Higgs Boson Properties

Precision measurement of the Higgs boson total width and coupling constraints via off-shell ZZ production, and searches for non-resonant Higgs pair production in four-lepton final states. Focused on the ZZ → 4ℓ and ZZ → 2ℓ2ν combined channels.

Quantum Machine Learning

Developing quantum support-vector machines and quantum transformer architectures for jet classification and event selection in HEP. Benchmarking performance on IBM and Origin Quantum hardware for future collider applications at the CEPC and LHC.

Neutral Hadron Tagger for BESIII

Developing the first software-based neutral hadron tagger for the BESIII experiment, designed to compensate for the absence of a dedicated hadronic calorimeter. The tagger uses a transformer-based deep neural network trained on EMC shower shape variables and TOF timing information to classify K⁰L, neutrons, and antineutrons on an event-by-event basis.

The full workflow spans training and validation in Python, export of the trained model to ONNX format, and integration into a dedicated BOSS (BESIII Offline Software System) algorithm that reads the ONNX file at runtime and applies the model weights directly within the standard BESIII reconstruction chain — making the tagger immediately available to physics analyses across the collaboration. Preliminary results achieve AUC > 0.95 across all hadron classes.

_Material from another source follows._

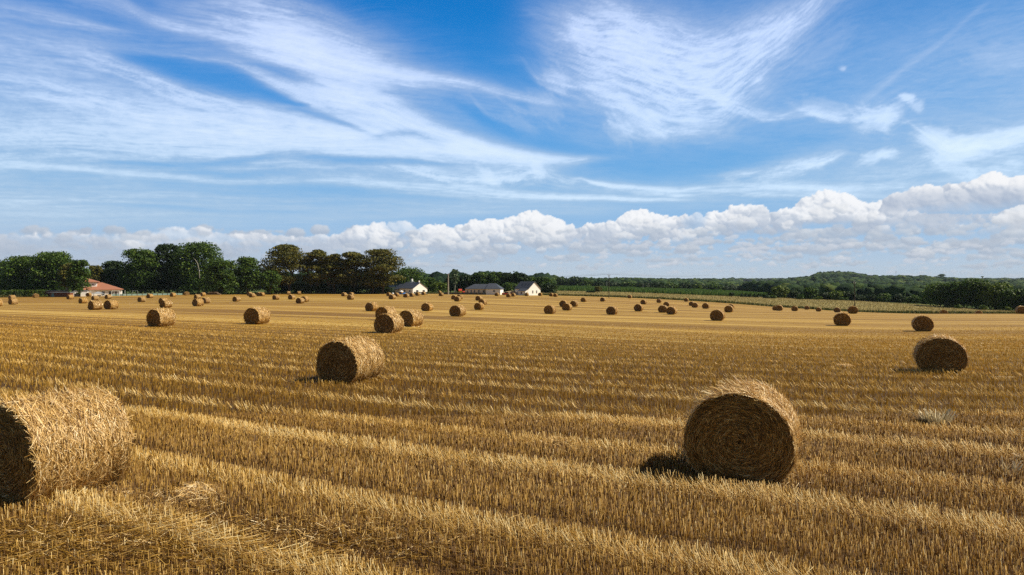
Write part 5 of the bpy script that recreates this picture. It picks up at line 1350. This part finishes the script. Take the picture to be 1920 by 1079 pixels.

Future Collider Physics (CEPC)

Higgs CP property measurements and differential cross-section studies for the proposed Circular Electron Positron Collider. Developed Monte Carlo generator frameworks for e⁺e⁻ → ZH → ℓ⁺ℓ⁻H processes under multiple CP-coupling assumptions.

Phenomenology & BSM Scalars

Reinterpreting LHC dilepton data through the lens of additional BSM scalar bosons (H at 270 GeV, S at 150 GeV) in a two-Higgs doublet model framework, with multi-lepton anomaly studies across ATLAS and CMS Run-I and Run-II datasets.

A central challenge in experimental particle physics is that many of the most interesting phenomena are only indirectly observable. Neutral hadrons, long-lived particles, and weakly interacting states often leave incomplete or diffuse signatures in detectors, limiting the reach of traditional reconstruction methods.

My research aims to address this challenge by developing advanced inference techniques that connect detector-level signals to underlying physical processes. By combining detector physics, statistical methods, and modern machine learning, I work to recover information that would otherwise be inaccessible.

This approach enables both precision measurements — such as constraints on Higgs boson properties — and searches for new physics in challenging final states. In the long term, I aim to contribute to a paradigm in which reconstruction is not strictly limited by detector hardware, but can be extended through adaptive, data-driven methodologies that enhance the physics potential of existing and future experiments.